How ICB recovers big losses in final quarter
Turnaround was primarily due to capital gains, dividend income
The Investment Corporation of Bangladesh (ICB), a state-owned entity primarily responsible for stock investments, made a significant comeback, ending the year in the green by recovering its previous losses that occurred in the nine months of 2023-24.
In the first nine months, the ICB faced a loss of Tk267 crore, primarily due to lower capital gains. However, despite this setback, the corporation posted a profit of Tk32.28 crore for the entire FY24.
However, Corporation's consolidated profit for FY24 is 58% lower compared to the previous fiscal year.
This turnaround was primarily due to capital gains and dividend income, largely from multinational companies, and lower provisioning against loans, according to ICB officials.
As the profit for FY24 was nearly half of what it achieved in the previous fiscal year, it recommended a lower dividend of 2% cash dividends for its shareholders.
Its previous data showed that it had made a profit of Tk77.58 crore in FY23 and it distributed a 2.5% cash and 2.5% stock dividends to its shareholders.
On Sunday, ICB's board of directors meeting approved the annual financials and dividend for FY24.
In the first nine months of FY24, ICB's earnings per share (EPS) was negative at Tk3.08. At the end of 30 June 2024, its EPS stood at Tk0.38, which was Tk0.89 in FY23.
An official, wishing anonymity, told The Business Standard, "In the final quarter during the April to June 2024, ICB posted significant come back riding on capital gains, and dividend income as well as lower provisioning against its project loans."
He added, "Owing to the floor price, the corporation fell into crisis as it was not able to sell shares for the purpose of capital gains. As the floor price was removed, the corporation was able to sell shares. That is why, in the final quarter, it managed to make a good profit that helped it stay green."
ICB floor price woes
ICB, one of the biggest institutional investors in the capital market, has been struggling for years owing to its bad investment choice in the listed companies as well as its junk stocks, and fixed deposits in the weak non-bank financial institutions.
Later, imposition of the floor price to prevent the free fall of indices by the Bangladesh Securities and Exchange Commission (BSEC), it faced another blow as the corporation was not able to sell shares from its holdings.
Floor price is the lowest limit of a stock that cannot go below the limit.
When the Ukraine War started in February 2022, the stock market faced a downturn trend amid huge shares owing to fear of uncertainty for the economy and businesses.
Then, the regulator, on 28 July that year, repeated the same floor price restriction.
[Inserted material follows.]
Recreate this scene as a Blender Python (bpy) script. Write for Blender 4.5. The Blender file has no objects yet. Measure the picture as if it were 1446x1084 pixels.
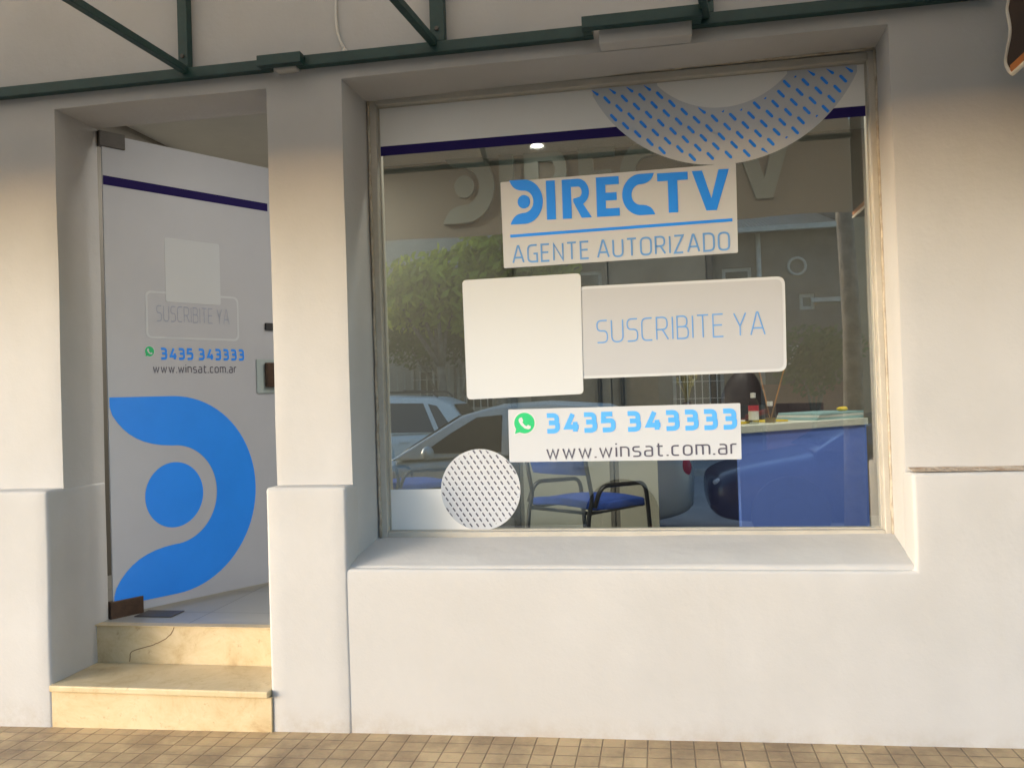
import bpy, bmesh, math, random
from mathutils import Vector, Matrix, noise
random.seed(7)
SC = bpy.context.scene
C = SC.collection
PI = math.pi
R = math.radians

# ------------------------------------------------------------------ camera
W0, H0, FPX = 1446.0, 1084.0, 1200.0
yaw, pitch, roll = R(9.8), R(0.8), R(1.83)
CAM = Vector((0, -3.5, 1.41))
fwd = Vector((-math.sin(yaw)*math.cos(pitch), math.cos(yaw)*math.cos(pitch), math.sin(pitch)))
r0 = Vector((math.cos(yaw), math.sin(yaw), 0)); u0 = r0.cross(fwd)
rgt = math.cos(roll)*r0 - math.sin(roll)*u0
upv = math.sin(roll)*r0 + math.cos(roll)*u0
cd = bpy.data.cameras.new('camera'); cam = bpy.data.objects.new('camera', cd); C.objects.link(cam)
m = Matrix((rgt, upv, -fwd)).transposed().to_4x4(); m.translation = CAM
cam.matrix_world = m
cd.sensor_fit = 'HORIZONTAL'; cd.sensor_width = 36; cd.lens = 36*FPX/W0
cd.clip_start = 0.05; cd.clip_end = 2000
SC.camera = cam

# ------------------------------------------------------------------ sky, sun, exposure
SUN_EL, SUN_AZ = R(8.5), R(52)          # azimuth measured to the left of straight-out from the wall
w = bpy.data.worlds.new('World'); SC.world = w; w.use_nodes = True
nt = w.node_tree; nt.nodes.clear()
sky = nt.nodes.new('ShaderNodeTexSky'); sky.sky_type = 'NISHITA'; sky.sun_disc = False
sky.sun_elevation = SUN_EL
sky.air_density = 1.0; sky.dust_density = 1.0; sky.ozone_density = 2.0
bg = nt.nodes.new('ShaderNodeBackground'); bg.inputs['Strength'].default_value = 0.15
wo = nt.nodes.new('ShaderNodeOutputWorld')
nt.links.new(sky.outputs[0], bg.inputs[0]); nt.links.new(bg.outputs[0], wo.inputs[0])
sd = Vector((-math.sin(SUN_AZ)*math.cos(SUN_EL), -math.cos(SUN_AZ)*math.cos(SUN_EL), math.sin(SUN_EL)))  # towards the sun
sky.sun_rotation = math.atan2(sd.x, sd.y)
sl = bpy.data.lights.new('sun', 'SUN'); sl.energy = 0.5; sl.angle = R(22); sl.color = (1.0, 0.985, 0.965)
so = bpy.data.objects.new('sun', sl); C.objects.link(so); so.rotation_euler = sd.to_track_quat('Z', 'Y').to_euler()
so.location = (-6, -8, 8)
SC.view_settings.view_transform = 'Standard'; SC.view_settings.look = 'None'
SC.view_settings.exposure = 2.38; SC.view_settings.gamma = 1
SC.cycles.use_denoising = True
SC.cycles.max_bounces = 10; SC.cycles.transparent_max_bounces = 16
SC.cycles.caustics_reflective = False; SC.cycles.caustics_refractive = False

# ------------------------------------------------------------------ pixel -> plane helpers
def ray(px, py): return fwd + rgt*((px-W0/2)/FPX) - upv*((py-H0/2)/FPX)
def on(px, py, n, p):
    n = Vector(n); v = ray(px, py); t = (Vector(p)-CAM).dot(n)/v.dot(n); return CAM + v*t
def atY(px, py, y): return on(px, py, (0, 1, 0), (0, y, 0))
def atZ(px, py, z): return on(px, py, (0, 0, 1), (0, 0, z))
GY = 0.25                                                  # the shop window's glass
def mir(px, py, y):                                        # a point of the street seen mirrored in the window
    p = atY(px, py, 2*GY - y); return Vector((p.x, y, p.z))

# ------------------------------------------------------------------ materials
def mat(name, col, rough=0.6, var=0.0, vscale=4.0, bump=0.0, bscale=30.0, metal=0.0, col2=None, spec=0.5, detail=5):
    m = bpy.data.materials.new(name); m.use_nodes = True
    t = m.node_tree; b = t.nodes['Principled BSDF']
    b.inputs['Base Color'].default_value = (*col, 1); b.inputs['Roughness'].default_value = rough
    b.inputs['Metallic'].default_value = metal; b.inputs['Specular IOR Level'].default_value = spec
    tc = t.nodes.new('ShaderNodeTexCoord')
    if var > 0 or col2:
        n = t.nodes.new('ShaderNodeTexNoise'); n.inputs['Scale'].default_value = vscale; n.inputs['Detail'].default_value = detail
        n.inputs['Roughness'].default_value = 0.65
        t.links.new(tc.outputs['Object'], n.inputs['Vector'])
        rp = t.nodes.new('ShaderNodeValToRGB')
        c2 = col2 if col2 else tuple(max(0, c*(1-var)) for c in col)
        rp.color_ramp.elements[0].position = 0.35; rp.color_ramp.elements[1].position = 0.65
        rp.color_ramp.elements[0].color = (*c2, 1); rp.color_ramp.elements[1].color = (*col, 1)
        t.links.new(n.outputs['Fac'], rp.inputs['Fac']); t.links.new(rp.outputs['Color'], b.inputs['Base Color'])
    if bump > 0:
        n2 = t.nodes.new('ShaderNodeTexNoise'); n2.inputs['Scale'].default_value = bscale; n2.inputs['Detail'].default_value = 6
        t.links.new(tc.outputs['Object'], n2.inputs['Vector'])
        bp = t.nodes.new('ShaderNodeBump'); bp.inputs['Strength'].default_value = bump; bp.inputs['Distance'].default_value = 0.02
        t.links.new(n2.outputs['Fac'], bp.inputs['Height']); t.links.new(bp.outputs['Normal'], b.inputs['Normal'])
    return m

def plaster_mat():
    m = mat('cream_plaster', (0.68, 0.62, 0.545), 0.85, bump=0.0, spec=0.25)
    t = m.node_tree; b = t.nodes['Principled BSDF']; L = t.links
    tc = [n for n in t.nodes if n.type == 'TEX_COORD'][0]
    n1 = t.nodes.new('ShaderNodeTexNoise'); n1.inputs['Scale'].default_value = 1.3; n1.inputs['Detail'].default_value = 6; n1.inputs['Roughness'].default_value = 0.6
    L.new(tc.outputs['Object'], n1.inputs['Vector'])
    r1 = t.nodes.new('ShaderNodeValToRGB'); e = r1.color_ramp.elements
    e[0].position = .3; e[0].color = (0.43, 0.42, 0.41, 1); e[1].position = .7; e[1].color = (0.49, 0.482, 0.478, 1)
    L.new(n1.outputs['Fac'], r1.inputs['Fac'])
    # dirt line on the ledge to the right and along the foot of the wall
    sx = t.nodes.new('ShaderNodeSeparateXYZ'); L.new(tc.outputs['Object'], sx.inputs[0])
    def band(z, wd):
        s = t.nodes.new('ShaderNodeMath'); s.operation = 'SUBTRACT'; L.new(sx.outputs['Z'], s.inputs[0]); s.inputs[1].default_value = z
        a = t.nodes.new('ShaderNodeMath'); a.operation = 'ABSOLUTE'; L.new(s.outputs[0], a.inputs[0])
        mr = t.nodes.new('ShaderNodeMapRange'); mr.inputs['From Min'].default_value = wd; mr.inputs['From Max'].default_value = 0
        L.new(a.outputs[0], mr.inputs['Value']); return mr.outputs[0]
    n3 = t.nodes.new('ShaderNodeTexNoise'); n3.inputs['Scale'].default_value = 9; n3.inputs['Detail'].default_value = 8; n3.inputs['Roughness'].default_value = .75
    L.new(tc.outputs['Object'], n3.inputs['Vector'])
    r3 = t.nodes.new('ShaderNodeMapRange'); r3.inputs['From Min'].default_value = .42; r3.inputs['From Max'].default_value = .62
    L.new(n3.outputs['Fac'], r3.inputs['Value'])
    xr = t.nodes.new('ShaderNodeMapRange'); xr.inputs['From Min'].default_value = .90; xr.inputs['From Max'].default_value = .98
    L.new(sx.outputs['X'], xr.inputs['Value'])
    def mul(a, b_):
        k = t.nodes.new('ShaderNodeMath'); k.operation = 'MULTIPLY'; L.new(a, k.inputs[0])
        if isinstance(b_, float): k.inputs[1].default_value = b_
        else: L.new(b_, k.inputs[1])
        return k.outputs[0]
    foot = mul(mul(band(0.03, 0.10), r3.outputs[0]), 0.45)
    mx2 = t.nodes.new('ShaderNodeMix'); mx2.data_type = 'RGBA'; L.new(foot, mx2.inputs['Factor'])
    L.new(r1.outputs['Color'], mx2.inputs['A']); mx2.inputs['B'].default_value = (0.33, 0.26, 0.19, 1)
    # faint vertical streaks
    mp = t.nodes.new('ShaderNodeMapping'); mp.inputs['Scale'].default_value = (7, 7, .6); L.new(tc.outputs['Object'], mp.inputs['Vector'])
    n4 = t.nodes.new('ShaderNodeTexNoise'); n4.inputs['Scale'].default_value = 1; n4.inputs['Detail'].default_value = 4; L.new(mp.outputs[0], n4.inputs['Vector'])
    r4 = t.nodes.new('ShaderNodeMapRange'); r4.inputs['From Min'].default_value = .55; r4.inputs['From Max'].default_value = .8; r4.inputs['To Max'].default_value = .18
    L.new(n4.outputs['Fac'], r4.inputs['Value'])
    mx3 = t.nodes.new('ShaderNodeMix'); mx3.data_type = 'RGBA'; L.new(r4.outputs[0], mx3.inputs['Factor'])
    L.new(mx2.outputs['Result'], mx3.inputs['A']); mx3.inputs['B'].default_value = (0.45, 0.415, 0.37, 1)
    L.new(mx3.outputs['Result'], b.inputs['Base Color'])
    n5 = t.nodes.new('ShaderNodeTexNoise'); n5.inputs['Scale'].default_value = 5; n5.inputs['Detail'].default_value = 7; n5.inputs['Roughness'].default_value = .55
    L.new(tc.outputs['Object'], n5.inputs['Vector'])
    n6 = t.nodes.new('ShaderNodeTexNoise'); n6.inputs['Scale'].default_value = 70; n6.inputs['Detail'].default_value = 3
    L.new(tc.outputs['Object'], n6.inputs['Vector'])
    b1 = t.nodes.new('ShaderNodeBump'); b1.inputs['Strength'].default_value = .22; b1.inputs['Distance'].default_value = .03; L.new(n5.outputs['Fac'], b1.inputs['Height'])
    b2 = t.nodes.new('ShaderNodeBump'); b2.inputs['Strength'].default_value = .12; b2.inputs['Distance'].default_value = .004; L.new(n6.outputs['Fac'], b2.inputs['Height'])
    L.new(b1.outputs[0], b2.inputs['Normal']); L.new(b2.outputs[0], b.inputs['Normal'])
    return m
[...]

Previously for the first time in 2020, the BSEC imposed floor price.
Nearly one and half months later in January this year, the stock market regulator withdrew the floor price from the stocks except 35 companies.
State guarantee for Tk3,000cr loan
In the first week of November, the ICB secured a state guarantee for a Tk3,000 crore loan aimed at boosting its financial base and investments in the capital market.
The government support, in the form of a loan guarantee, is intended to revitalise the institution and stimulate market activity.
The Financial Institutions Division of the Ministry of Finance sent a letter to the ICB regarding the state guarantee for the loan from the Bangladesh Bank.
The letter instructs the ICB to submit the necessary documents to complete the paperwork for securing the guarantee and obtaining the loan.
If the funds are deposited to the ICB, with the funds a portion of the term deposits will be repaid, and the remainder will be invested in the capital market. By repaying some of these term deposits, the interest payment burden will be reduced, thereby increasing ICB's financial strength.
According to the annual report for FY23, the ICB had Tk8,877 crore in term deposits from the general public, banks, non-bank financial institutions (NBFIs), and other institutions.
A recent jump in interest rates has pushed the repayment pressure on the institution.
Banks and NBFIs account for Tk5,322 crore of the term deposits, while Tk3,546 crore is from other institutions.